Global Response is very happy to report on the inspiring March for Life in Honduras, which ended with a peaceful and powerful rally in Tegucigalpa on June 30. Thanks to all who sent letters in support of the march to Honduran government officials.
In the second March for Life, over 1,000 people from all regions of the country marched for six days from their homes to the capital. At a rally in front of the National Congress, organizers of the March for Life demanded an end to illegal logging and to the government corruption that supports it. Padre Andres Tamayo, of the Olancho Environmental Movement (MAO) and Bertha Oliva, director of the Committee of the Families of Detained and Disappeared addressed the marchers, as did other march leaders from the four regions.
Last year, Global Response organized an international letter-writing campaign to support the demands of the first March for Life. In spite of the international pressure brought to bear by Global Response and Amnesty International, one of the march’s organizers, Carlos Arturo Reyes, was assassinated.
During 2004, the March for Life grew into a national movement, supported by many religious leaders and a broad coalition of civil society.

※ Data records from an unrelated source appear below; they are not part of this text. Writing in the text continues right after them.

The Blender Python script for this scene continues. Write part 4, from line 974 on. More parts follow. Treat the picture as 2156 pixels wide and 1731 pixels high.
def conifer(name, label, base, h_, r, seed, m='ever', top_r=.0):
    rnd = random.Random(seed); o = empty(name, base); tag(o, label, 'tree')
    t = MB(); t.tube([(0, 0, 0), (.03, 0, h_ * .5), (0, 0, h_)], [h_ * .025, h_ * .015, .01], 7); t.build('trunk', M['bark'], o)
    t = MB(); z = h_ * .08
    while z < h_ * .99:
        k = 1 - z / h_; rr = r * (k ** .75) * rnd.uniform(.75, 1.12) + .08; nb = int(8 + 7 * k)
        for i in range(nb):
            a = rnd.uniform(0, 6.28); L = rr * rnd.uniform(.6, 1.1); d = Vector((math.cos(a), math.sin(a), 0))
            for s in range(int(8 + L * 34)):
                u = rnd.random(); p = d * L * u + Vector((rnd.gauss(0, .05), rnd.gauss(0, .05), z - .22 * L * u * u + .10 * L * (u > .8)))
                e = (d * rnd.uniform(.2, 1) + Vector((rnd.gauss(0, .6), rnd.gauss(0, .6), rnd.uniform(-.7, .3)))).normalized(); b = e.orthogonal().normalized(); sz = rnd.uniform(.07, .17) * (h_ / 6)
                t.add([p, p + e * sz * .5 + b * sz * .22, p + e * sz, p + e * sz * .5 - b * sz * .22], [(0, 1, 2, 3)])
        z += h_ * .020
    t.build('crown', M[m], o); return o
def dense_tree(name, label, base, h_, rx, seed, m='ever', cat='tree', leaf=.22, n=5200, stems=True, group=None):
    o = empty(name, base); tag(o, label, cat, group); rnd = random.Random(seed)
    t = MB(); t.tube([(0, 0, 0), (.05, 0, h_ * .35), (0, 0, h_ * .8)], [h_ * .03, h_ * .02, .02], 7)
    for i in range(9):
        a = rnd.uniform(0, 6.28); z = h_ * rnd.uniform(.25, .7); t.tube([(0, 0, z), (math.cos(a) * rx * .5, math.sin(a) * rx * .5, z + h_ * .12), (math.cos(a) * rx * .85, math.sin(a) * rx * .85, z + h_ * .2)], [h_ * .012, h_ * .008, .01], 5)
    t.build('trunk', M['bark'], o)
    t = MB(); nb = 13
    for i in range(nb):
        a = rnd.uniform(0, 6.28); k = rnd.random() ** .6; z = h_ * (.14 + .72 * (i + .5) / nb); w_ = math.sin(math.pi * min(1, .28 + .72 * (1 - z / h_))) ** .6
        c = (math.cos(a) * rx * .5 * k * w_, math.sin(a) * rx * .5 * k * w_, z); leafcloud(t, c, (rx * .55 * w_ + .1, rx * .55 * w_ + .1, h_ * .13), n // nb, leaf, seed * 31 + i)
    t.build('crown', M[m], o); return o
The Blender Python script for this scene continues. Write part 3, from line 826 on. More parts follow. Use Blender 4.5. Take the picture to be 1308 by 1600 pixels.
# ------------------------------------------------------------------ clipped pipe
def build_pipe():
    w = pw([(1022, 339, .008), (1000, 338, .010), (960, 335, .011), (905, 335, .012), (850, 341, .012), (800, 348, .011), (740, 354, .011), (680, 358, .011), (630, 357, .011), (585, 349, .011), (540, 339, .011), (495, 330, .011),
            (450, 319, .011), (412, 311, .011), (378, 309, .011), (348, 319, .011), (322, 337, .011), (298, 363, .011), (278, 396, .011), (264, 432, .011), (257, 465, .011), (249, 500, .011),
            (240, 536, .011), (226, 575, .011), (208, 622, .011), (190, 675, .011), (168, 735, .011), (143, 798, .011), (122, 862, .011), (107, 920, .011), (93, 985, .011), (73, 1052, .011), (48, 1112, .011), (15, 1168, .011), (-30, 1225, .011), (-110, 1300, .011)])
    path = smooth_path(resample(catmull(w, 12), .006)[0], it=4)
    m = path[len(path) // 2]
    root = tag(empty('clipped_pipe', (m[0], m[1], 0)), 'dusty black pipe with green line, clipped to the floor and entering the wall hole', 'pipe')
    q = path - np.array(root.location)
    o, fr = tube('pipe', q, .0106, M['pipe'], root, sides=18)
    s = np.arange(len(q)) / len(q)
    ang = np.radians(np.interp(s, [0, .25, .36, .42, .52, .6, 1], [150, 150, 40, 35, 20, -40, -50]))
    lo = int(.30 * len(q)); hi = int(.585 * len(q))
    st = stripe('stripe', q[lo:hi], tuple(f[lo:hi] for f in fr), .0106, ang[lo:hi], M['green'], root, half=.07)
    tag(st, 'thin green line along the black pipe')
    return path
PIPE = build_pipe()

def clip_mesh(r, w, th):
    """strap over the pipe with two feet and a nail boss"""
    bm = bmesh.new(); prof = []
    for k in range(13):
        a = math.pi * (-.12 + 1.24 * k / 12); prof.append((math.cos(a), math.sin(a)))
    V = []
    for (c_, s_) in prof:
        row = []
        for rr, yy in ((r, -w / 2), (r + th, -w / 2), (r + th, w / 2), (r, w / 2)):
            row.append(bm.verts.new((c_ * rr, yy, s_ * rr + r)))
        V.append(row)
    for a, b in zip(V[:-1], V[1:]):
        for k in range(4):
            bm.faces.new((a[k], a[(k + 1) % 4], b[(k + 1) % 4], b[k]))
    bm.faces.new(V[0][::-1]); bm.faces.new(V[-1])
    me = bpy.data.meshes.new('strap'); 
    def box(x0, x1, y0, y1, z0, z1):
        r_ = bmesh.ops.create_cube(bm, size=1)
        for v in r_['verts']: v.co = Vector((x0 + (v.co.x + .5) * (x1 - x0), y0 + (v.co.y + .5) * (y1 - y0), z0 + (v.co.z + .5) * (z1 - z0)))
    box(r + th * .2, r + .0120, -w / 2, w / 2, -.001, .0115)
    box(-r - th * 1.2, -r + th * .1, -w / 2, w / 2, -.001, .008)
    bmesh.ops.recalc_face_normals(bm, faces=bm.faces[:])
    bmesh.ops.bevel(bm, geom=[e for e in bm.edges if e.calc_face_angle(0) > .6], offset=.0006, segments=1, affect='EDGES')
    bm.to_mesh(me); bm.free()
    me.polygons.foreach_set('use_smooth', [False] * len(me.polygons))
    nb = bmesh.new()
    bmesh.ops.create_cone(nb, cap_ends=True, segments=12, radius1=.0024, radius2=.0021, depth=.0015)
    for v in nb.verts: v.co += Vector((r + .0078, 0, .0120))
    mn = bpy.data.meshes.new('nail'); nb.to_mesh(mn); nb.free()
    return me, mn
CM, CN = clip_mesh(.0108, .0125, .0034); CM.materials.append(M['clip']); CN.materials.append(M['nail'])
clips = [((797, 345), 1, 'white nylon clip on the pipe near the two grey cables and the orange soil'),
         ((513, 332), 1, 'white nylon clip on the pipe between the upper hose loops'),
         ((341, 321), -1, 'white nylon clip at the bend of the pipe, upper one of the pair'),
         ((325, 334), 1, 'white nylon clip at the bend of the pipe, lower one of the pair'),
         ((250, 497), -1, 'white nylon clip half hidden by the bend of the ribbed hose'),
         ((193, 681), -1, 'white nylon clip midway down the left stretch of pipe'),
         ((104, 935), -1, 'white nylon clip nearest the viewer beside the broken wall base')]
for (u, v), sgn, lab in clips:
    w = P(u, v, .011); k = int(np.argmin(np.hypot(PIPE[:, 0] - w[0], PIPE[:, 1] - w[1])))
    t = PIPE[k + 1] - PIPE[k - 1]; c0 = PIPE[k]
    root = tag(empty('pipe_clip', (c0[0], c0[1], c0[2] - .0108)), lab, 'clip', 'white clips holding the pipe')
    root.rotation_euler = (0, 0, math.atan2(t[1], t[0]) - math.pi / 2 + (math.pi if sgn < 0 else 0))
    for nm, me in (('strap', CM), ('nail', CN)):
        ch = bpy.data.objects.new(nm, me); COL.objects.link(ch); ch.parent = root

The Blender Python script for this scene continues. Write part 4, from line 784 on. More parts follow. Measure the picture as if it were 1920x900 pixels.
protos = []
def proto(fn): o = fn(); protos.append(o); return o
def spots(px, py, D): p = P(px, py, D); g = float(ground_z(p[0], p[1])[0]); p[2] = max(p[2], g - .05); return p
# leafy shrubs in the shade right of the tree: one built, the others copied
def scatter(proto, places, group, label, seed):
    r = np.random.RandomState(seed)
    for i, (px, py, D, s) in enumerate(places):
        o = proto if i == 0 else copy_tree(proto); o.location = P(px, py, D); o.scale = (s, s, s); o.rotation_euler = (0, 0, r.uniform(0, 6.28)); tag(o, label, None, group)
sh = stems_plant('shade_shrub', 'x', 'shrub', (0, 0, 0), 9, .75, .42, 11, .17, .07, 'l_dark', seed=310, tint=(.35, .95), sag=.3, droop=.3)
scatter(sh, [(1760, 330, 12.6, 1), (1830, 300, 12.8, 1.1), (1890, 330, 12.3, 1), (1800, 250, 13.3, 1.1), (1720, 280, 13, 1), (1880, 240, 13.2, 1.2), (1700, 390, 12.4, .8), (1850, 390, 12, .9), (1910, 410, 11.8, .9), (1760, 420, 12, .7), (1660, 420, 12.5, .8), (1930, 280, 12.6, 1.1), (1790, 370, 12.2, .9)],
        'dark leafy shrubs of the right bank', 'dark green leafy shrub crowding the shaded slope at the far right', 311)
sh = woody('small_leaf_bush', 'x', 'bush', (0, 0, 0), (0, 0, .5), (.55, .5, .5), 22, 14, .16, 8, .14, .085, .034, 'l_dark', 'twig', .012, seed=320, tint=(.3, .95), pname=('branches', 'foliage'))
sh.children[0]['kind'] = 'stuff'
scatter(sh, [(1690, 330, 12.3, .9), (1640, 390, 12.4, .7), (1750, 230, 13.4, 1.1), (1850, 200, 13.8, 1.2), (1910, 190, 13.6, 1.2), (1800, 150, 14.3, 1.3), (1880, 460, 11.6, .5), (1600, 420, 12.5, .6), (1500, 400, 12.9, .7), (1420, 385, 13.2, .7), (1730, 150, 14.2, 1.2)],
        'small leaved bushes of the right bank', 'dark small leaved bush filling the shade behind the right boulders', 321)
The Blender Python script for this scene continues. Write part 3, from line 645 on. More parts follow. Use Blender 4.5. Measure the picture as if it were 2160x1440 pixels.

This Wednesday, June 30, 2004, when the marchers reach the National Congress in Tegucigalpa, Global Response’s program director Paula Palmer was be there to meet them and to express the appreciation and support of Global Response members throughout the world.
Padre Tamayo insisted that the March wasn't ending on June 30 -- it was just beginning. He congratulated the marchers for proving all the pre-march rumors wrong: there was no violence perpetrated either against the marchers or by them. Bertha Oliva, who received death threats before the march (as did Padre Tamayo and many other march organizers), told the rally: We must persist in this movement without fear, without intimidation.